WRITTEN PROBLEM. Return the material word for word. Do not include pictures.

DATASET EXTRACT.

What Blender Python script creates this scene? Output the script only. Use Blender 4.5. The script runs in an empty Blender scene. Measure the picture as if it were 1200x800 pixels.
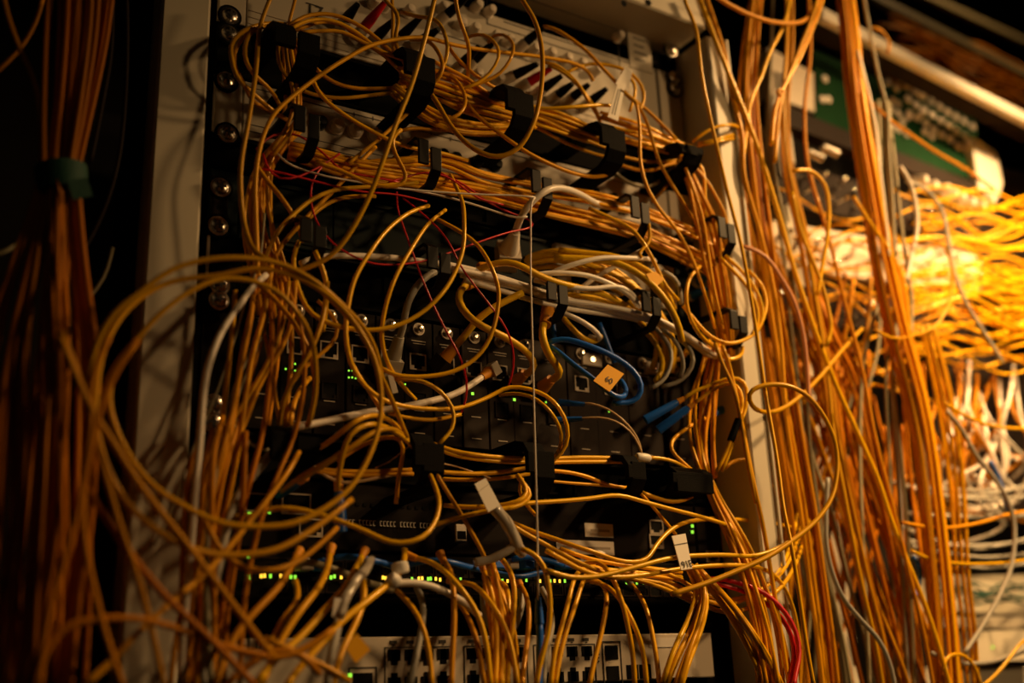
import bpy, bmesh, math, random
import numpy as np
from mathutils import Vector, Matrix
random.seed(7)
sc = bpy.context.scene
COL = sc.collection
H0 = 1.30                       # height of the lens above the floor, metres

# ------------------------------------------------------------------ camera
F = 1292.0
ax = np.array([2100., -320., -F]); az = np.array([-167., 4125., -F])
ax /= np.linalg.norm(ax); az /= np.linalg.norm(az)
az -= ax*(ax@az); az /= np.linalg.norm(az)
ay = np.cross(az, ax)
RC = np.stack([ax, ay, az], 1)
CAM = np.array([-0.2210, -0.7465, H0])
cam = bpy.data.cameras.new('camera'); co = bpy.data.objects.new('camera', cam); COL.objects.link(co)
M = Matrix([list(r) for r in RC.T]).to_4x4(); M.translation = Vector(CAM); co.matrix_world = M
cam.sensor_width = 36.0; cam.lens = F/1200*36.0
cam.clip_start = 0.01
cam.dof.use_dof = True; cam.dof.focus_distance = 0.87; cam.dof.aperture_fstop = 2.8
sc.camera = co
sc.view_settings.view_transform = 'Standard'; sc.view_settings.look = 'None'
sc.view_settings.exposure = 0.0; sc.view_settings.gamma = 1.0
sc.view_settings.use_curve_mapping = False

def P(x, y, d=0.0):
    """the place, d metres in front of the rack's front plane, that photo point x, y shows"""
    r = RC.T @ np.array([x-600., 400.-y, -F])
    return CAM + r*((-d-CAM[1])/r[1])
def zat(x, y, d=0.0): return P(x, y, d)[2]
def xat(x, y, d=0.0): return P(x, y, d)[0]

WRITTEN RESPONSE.
What Blender Python script creates this scene? Output the script only. Use Blender 4.5. The script runs in an empty Blender scene. Measure the picture as if it were 1200x800 pixels.
import bpy, bmesh, math, random
import numpy as np
from mathutils import Vector, Matrix
random.seed(7)
sc = bpy.context.scene
COL = sc.collection
H0 = 1.30                       # height of the lens above the floor, metres

# ------------------------------------------------------------------ camera
F = 1292.0
ax = np.array([2100., -320., -F]); az = np.array([-167., 4125., -F])
ax /= np.linalg.norm(ax); az /= np.linalg.norm(az)
az -= ax*(ax@az); az /= np.linalg.norm(az)
ay = np.cross(az, ax)
RC = np.stack([ax, ay, az], 1)
CAM = np.array([-0.2210, -0.7465, H0])
cam = bpy.data.cameras.new('camera'); co = bpy.data.objects.new('camera', cam); COL.objects.link(co)
M = Matrix([list(r) for r in RC.T]).to_4x4(); M.translation = Vector(CAM); co.matrix_world = M
cam.sensor_width = 36.0; cam.lens = F/1200*36.0
cam.clip_start = 0.01
cam.dof.use_dof = True; cam.dof.focus_distance = 0.87; cam.dof.aperture_fstop = 2.8
sc.camera = co
sc.view_settings.view_transform = 'Standard'; sc.view_settings.look = 'None'
sc.view_settings.exposure = 0.0; sc.view_settings.gamma = 1.0
sc.view_settings.use_curve_mapping = False

def P(x, y, d=0.0):
    """the place, d metres in front of the rack's front plane, that photo point x, y shows"""
    r = RC.T @ np.array([x-600., 400.-y, -F])
    return CAM + r*((-d-CAM[1])/r[1])
def zat(x, y, d=0.0): return P(x, y, d)[2]
def xat(x, y, d=0.0): return P(x, y, d)[0]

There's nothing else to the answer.